>> Start Record excerpts

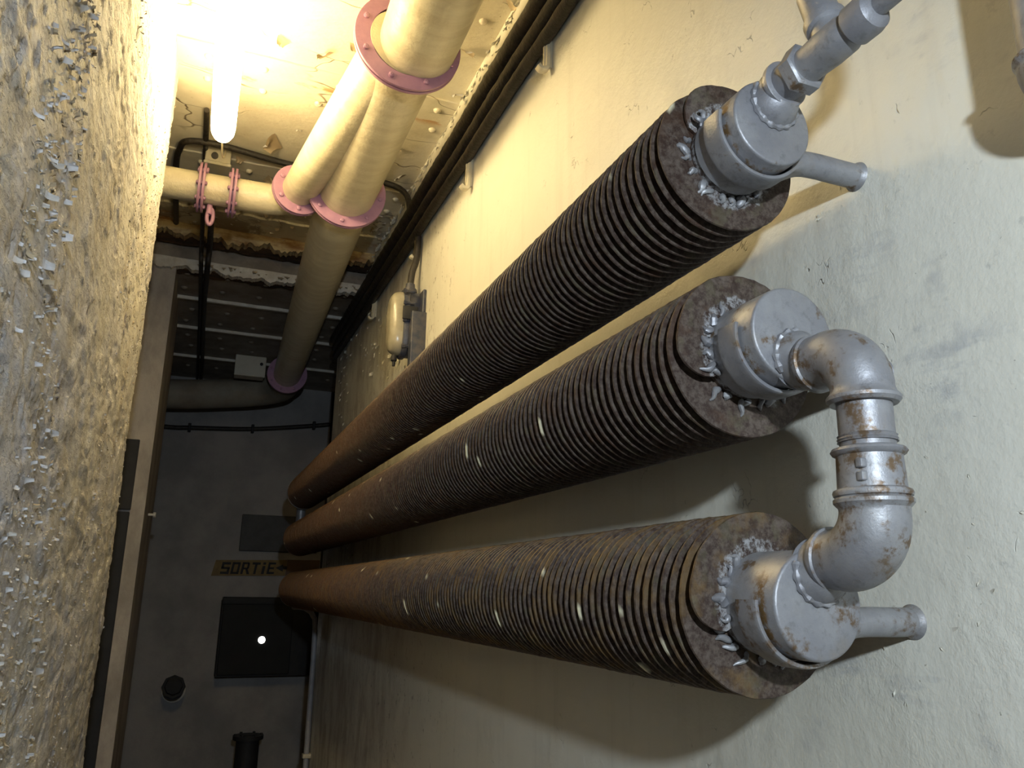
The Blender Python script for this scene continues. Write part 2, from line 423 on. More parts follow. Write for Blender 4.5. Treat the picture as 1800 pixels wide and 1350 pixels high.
# ragged paint along the wall head and down the right wall beside the lamp
f = MB()
for _ in range(260):
    y = random.uniform(1.6, 4.4); s_ = random.uniform(.005, .02) * (1 if y < 2.6 else 1.4)
    chip(f, Vector((W + .0005, y, ZC - abs(random.gauss(0, .02)))), Y, -Z, -X, s_, s_ * 1.5, random.uniform(.1, .5), 3)
for _ in range(420):
    y = random.uniform(2.75, 4.45); z = random.uniform(-.1, 1.3); s_ = random.uniform(.006, .022)
    if noise.noise(Vector((y * 3, z * 2, 0))) < random.uniform(-.2, .3): continue
    an = random.gauss(PI, .6); u = Y * math.cos(an) + Z * math.sin(an); v = Y * -math.sin(an) + Z * math.cos(an)
    chip(f, Vector((W + .0005, y, z)), u, v, -X, s_, s_ * 1.8, random.uniform(.1, .4), 3)
for (y, z, n_, sp) in ((.62, -.03, 24, .05), (.68, .46, 10, .010), (.55, .05, 10, .08)):
    for _ in range(n_):
        yy = y + random.gauss(0, sp); zz = z + random.gauss(0, sp); s_ = random.uniform(.001, .0045); an = random.uniform(0, 6.3)
        u = Y * math.cos(an) + Z * math.sin(an); v = Y * -math.sin(an) + Z * math.cos(an)
        chip(f, Vector((W + .0006, yy, zz)), u, v, -X, s_, s_ * 2.2, random.uniform(.05, .2), 3)
tag(f.build('peeling_paint', MCHIPW, bpy.data.objects['wall_right']), kind='stuff')

# ------------------------------------------------------------------ finned heating tubes
XT = .534; RF = .09; PITCH = .0172; YEND = 4.34
def helix(yend, th_end, seed, mat, par, splashes):
    sink = .92 if seed == 1 else .05
    rnd = random.Random(seed); seg = 72; turns = (YEND - yend) / PITCH
    n = int(turns * seg); ri = .047; t = .0036
    xc, zc = XT, par.location.z
    V = []; F = []; S = []
    spl = {}
    for (k0, a0, ln, w) in splashes:
        for kk in range(w):
            s0 = int((k0 + kk) * seg + a0 * seg)
            for q in range(ln - abs(kk * 2)): spl[s0 + q] = 1.
    for _ in range(26):
        s0 = rnd.randrange(seg, n)
        for q in range(rnd.choice((1, 1, 1, 2))): spl[s0 + q] = rnd.uniform(.4, 1)
    for i in range(n + 1):
        a = math.radians(th_end) - 2 * PI * i / seg
        y = yend + PITCH * i / seg
        tn = i / seg
        ro = RF + .0006 * noise.noise(Vector((math.cos(a), math.sin(a), y * 9)) * 2.) + .0004 * rnd.uniform(-1, 1)
        lead = min(1, i / 7); ro = .058 + (ro - .058) * math.sin(lead * PI / 2) ** .8
        wob = .0011 * noise.noise(Vector((math.cos(a) * 1.4, math.sin(a) * 1.4, tn * .35 + seed)))
        c, s_ = math.cos(a), math.sin(a); y += wob + (1 - lead) * sink * (PITCH - t)
        for (r, yy) in ((ri, y - t / 2), (max(ri, ro - .006), y - t / 2), (ro - .0008, y - t / 2), (ro, y), (ro - .0008, y + t / 2), (ri, y + t / 2)):
            V.append((xc + r * c, yy, zc + r * s_)); 
        sv = spl.get(i, 0.); S += [0, 0, sv, sv, sv, 0]
    for i in range(n):
        for k in range(5): F.append((6 * i + k, 6 * i + k + 1, 6 * (i + 1) + k + 1, 6 * (i + 1) + k))
    F.append((0, 1, 2, 3, 4, 5)); F.append(tuple(6 * n + 5 - k for k in range(6)))
    o = finish('spiral_fin', V, F, mat, par, True)
    at = o.data.attributes.new('splash', 'FLOAT', 'POINT'); at.data.foreach_set('value', S)
    return o
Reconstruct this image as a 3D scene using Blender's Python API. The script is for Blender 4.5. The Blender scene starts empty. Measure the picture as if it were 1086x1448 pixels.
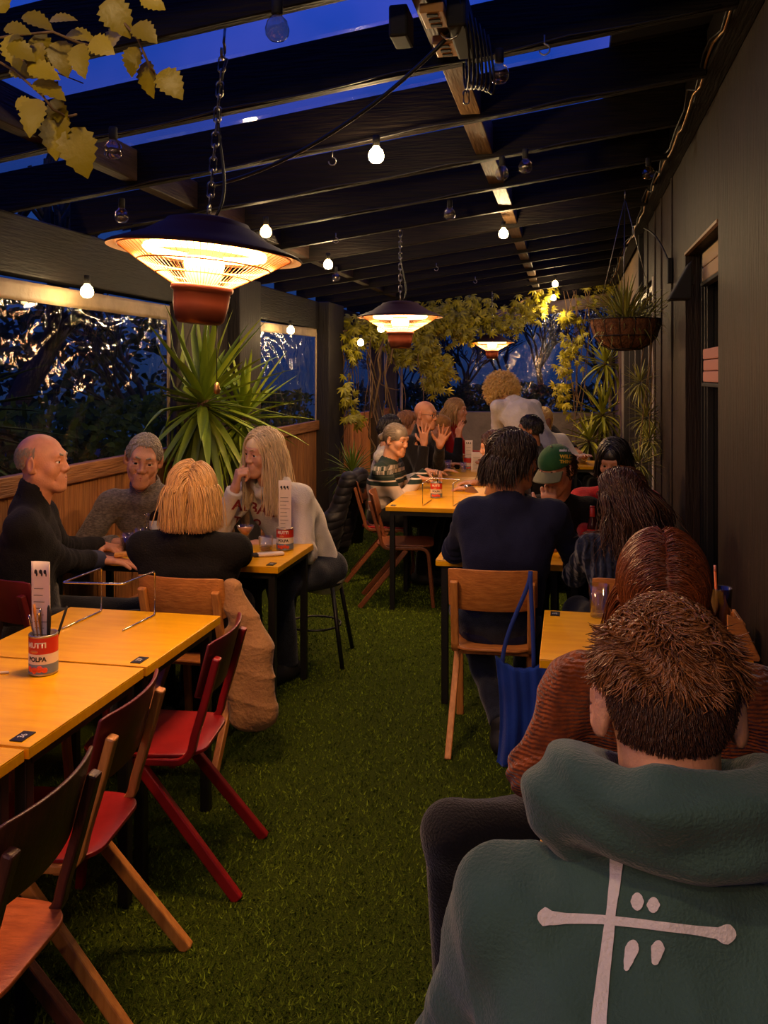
import bpy, math, random
import numpy as np
from mathutils import Vector, Matrix
random.seed(7); RNG = np.random.default_rng(7)
SC = bpy.context.scene; COL = SC.collection
V = Vector; PI = math.pi
# ------------------------------------------------------------------ camera: 1.70 m up, level, turned a little left of the room's long axis
FPX = 1250.0; PSI = math.atan2(805-543, FPX); CH = 1.70
cP, sP = math.cos(PSI), math.sin(PSI)
def W(px, py, d):
    l = (px-543)/FPX*d
    return V((l*cP-d*sP, l*sP+d*cP, CH+(530-py)/FPX*d))
def WZ(px, py, z): return W(px, py, (CH-z)*FPX/(py-530))
def WX(px, py, X):
    k = (px-543)/FPX; return W(px, py, X/(k*cP-sP))
def WY(px, py, Y):
    k = (px-543)/FPX; return W(px, py, Y/(k*sP+cP))
cam = bpy.data.objects.new('camera', bpy.data.cameras.new('camera')); COL.objects.link(cam)
cam.location = (0, 0, CH); cam.rotation_euler = (PI/2, 0, PSI)
cam.data.sensor_fit = 'VERTICAL'; cam.data.sensor_height = 36; cam.data.sensor_width = 27
cam.data.lens = FPX/1448*36; cam.data.shift_y = (530-724)/1448; cam.data.clip_start = .05
SC.camera = cam
# ------------------------------------------------------------------ object helpers
def tag(o, label=None, cat=None, group=None, kind=None):
    if label: o['label'] = label
    if cat: o['category'] = cat
    if group: o['group'] = group
    if kind: o['kind'] = kind
    return o
def empty(name, loc=(0,0,0), rz=0, label=None, cat=None, group=None):
    o = bpy.data.objects.new(name, None); COL.objects.link(o)
    o.location = loc; o.rotation_euler = (0,0,rz); o.empty_display_size = .1
    return tag(o, label, cat, group)
def link_mesh(name, me, mat, parent=None, world=False):
    o = bpy.data.objects.new(name, me); COL.objects.link(o)
    for m in (mat if isinstance(mat, (list,tuple)) else [mat]): me.materials.append(m)
    if parent is not None:
        o.parent = parent
        if world:
            off = V((0,0,0)); p = parent
            while p is not None: off += p.location; p = p.parent
            me.transform(Matrix.Translation(-off))
    return o
def np_mesh(name, v, f, smooth=True):
    """v (n,3), f (m,k) array of equal-size faces"""
    me = bpy.data.meshes.new(name)
    v = np.asarray(v, dtype=np.float32); f = np.asarray(f, dtype=np.int32)
    me.vertices.add(len(v)); me.vertices.foreach_set('co', v.ravel())
    k = f.shape[1]
    me.loops.add(f.size); me.loops.foreach_set('vertex_index', f.ravel())
    me.polygons.add(len(f)); me.polygons.foreach_set('loop_start', np.arange(0, f.size, k, dtype=np.int32))
    if smooth: me.polygons.foreach_set('use_smooth', np.ones(len(f), dtype=bool))
    me.update(calc_edges=True); me.validate()
    return me
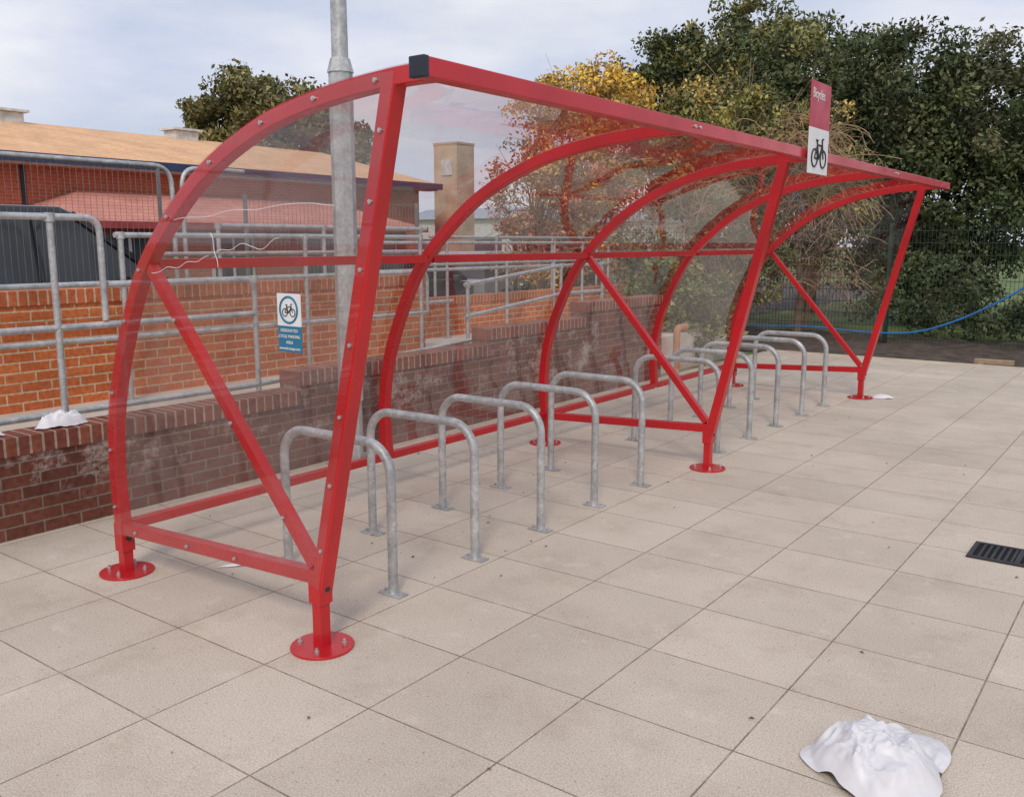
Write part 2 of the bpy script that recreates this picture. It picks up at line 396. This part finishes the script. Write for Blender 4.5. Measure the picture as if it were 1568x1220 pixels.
def wirefence(name,p0,p1,z0,z1,mat,sp=.05,t=.0045,post=2.4,pw=.05,hz=()):
    g=grp(name); p0=Vector((*p0,0));p1=Vector((*p1,0)); d=(p1-p0); L=d.length; d.normalize(); b=MB()
    n=int(L/sp)
    for i in range(n+1):
        q=p0+d*i*sp; b.box(q.x-t/2,q.x+t/2,q.y-t/2,q.y+t/2,z0,z1)
    for z in hz: b.beam(p0+Vector((0,0,z)),p1+Vector((0,0,z)),t*1.6)
    b.build('mesh_wires',mat,g); b=MB()
    k=int(L/post)
    for i in range(k+1):
        q=p0+d*i*(L/k); b.box(q.x-pw/2,q.x+pw/2,q.y-pw/2,q.y+pw/2,-.05,z1+.03)
    b.build('posts',mat,g); return g
m_wire=simple('dull_wire',(.20,.20,.20),.6,.3)
g=wirefence('mesh_fence',(-8.5,-2),(-8.5,5.45),.2,2.44,m_wire,.06,.0032,1.9,.03,(.5,1.2))
MB().tube(bend([(-8.5,-2,2.47),(-8.5,5.6,2.47),(-8.5,5.6,0)],.2,6),.024,10).build('top_rail',m_galv,g,0,True)
MB().tube(bend([(-8.5,5.72,0),(-8.5,5.72,2.47),(-8.5,6.5,2.47)],.2,6),.024,10).build('next_frame',m_galv,g,0,True)
wirefence('mesh_fence',(-8.5,6.5),(-8.5,9.3),.2,2.2,m_wire,.06,.0032,1.4,.035,(.5,1.2,2.2))
wirefence('green_mesh_fence',(-12,16.3),(9,16.3),.05,2.0,m_green,.06,.006,2.5,.06,[.1+.2*i for i in range(10)])

# ---------------------------------------------------------------- lamp post
g=grp('lamp_post'); X,Y=-5.13,4.82
MB().tube([(X,Y,0),(X,Y,2.92)],.088,8).build('base_section',m_galv,g)
MB().tube([(X,Y,2.92),(X,Y,3.02)],.098,8,[1,.72]).build('shoulder',m_galv,g)
MB().tube([(X,Y,3.0),(X,Y,8.0)],.062,12,[1,.6]).build('shaft',m_galv,g,0,True)
MB().tube(bend([(X,Y,7.95),(X,Y,8.2),(X+.9,Y,8.3)],.2),.03,10).build('arm',m_galv,g,0,True)
MB().box(X+.7,X+1.3,Y-.12,Y+.12,8.24,8.36).build('lantern',m_galv,g,.03)
MB().box(X-.15,X+.15,Y-.15,Y+.15,0,.012).build('base_plate',m_galv,g)
MB().box(X+.05,X+.093,Y-.05,Y+.05,.5,1.0).build('service_door',m_galv,g,.004)

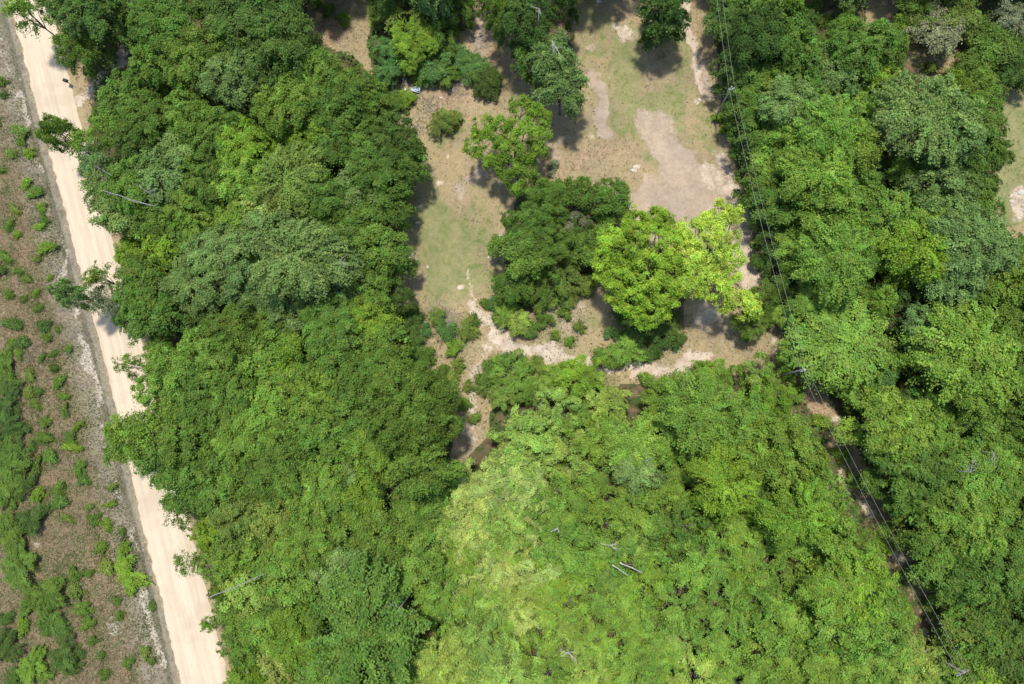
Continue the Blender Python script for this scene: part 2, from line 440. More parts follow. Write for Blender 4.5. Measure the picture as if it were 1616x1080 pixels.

>> End Record excerpts

Your task:
Reproduce exactly the run of lines that opens the listing and closes with the line holding "MCHIPW, bpy.data.objects['wall_right']), kind='stuff')". Pictures are excluded.

Solved problem:
The Blender Python script for this scene continues. Write part 2, from line 423 on. More parts follow. Write for Blender 4.5. Treat the picture as 1800 pixels wide and 1350 pixels high.
# ragged paint along the wall head and down the right wall beside the lamp
f = MB()
for _ in range(260):
    y = random.uniform(1.6, 4.4); s_ = random.uniform(.005, .02) * (1 if y < 2.6 else 1.4)
    chip(f, Vector((W + .0005, y, ZC - abs(random.gauss(0, .02)))), Y, -Z, -X, s_, s_ * 1.5, random.uniform(.1, .5), 3)
for _ in range(420):
    y = random.uniform(2.75, 4.45); z = random.uniform(-.1, 1.3); s_ = random.uniform(.006, .022)
    if noise.noise(Vector((y * 3, z * 2, 0))) < random.uniform(-.2, .3): continue
    an = random.gauss(PI, .6); u = Y * math.cos(an) + Z * math.sin(an); v = Y * -math.sin(an) + Z * math.cos(an)
    chip(f, Vector((W + .0005, y, z)), u, v, -X, s_, s_ * 1.8, random.uniform(.1, .4), 3)
for (y, z, n_, sp) in ((.62, -.03, 24, .05), (.68, .46, 10, .010), (.55, .05, 10, .08)):
    for _ in range(n_):
        yy = y + random.gauss(0, sp); zz = z + random.gauss(0, sp); s_ = random.uniform(.001, .0045); an = random.uniform(0, 6.3)
        u = Y * math.cos(an) + Z * math.sin(an); v = Y * -math.sin(an) + Z * math.cos(an)
        chip(f, Vector((W + .0006, yy, zz)), u, v, -X, s_, s_ * 2.2, random.uniform(.05, .2), 3)
tag(f.build('peeling_paint', MCHIPW, bpy.data.objects['wall_right']), kind='stuff')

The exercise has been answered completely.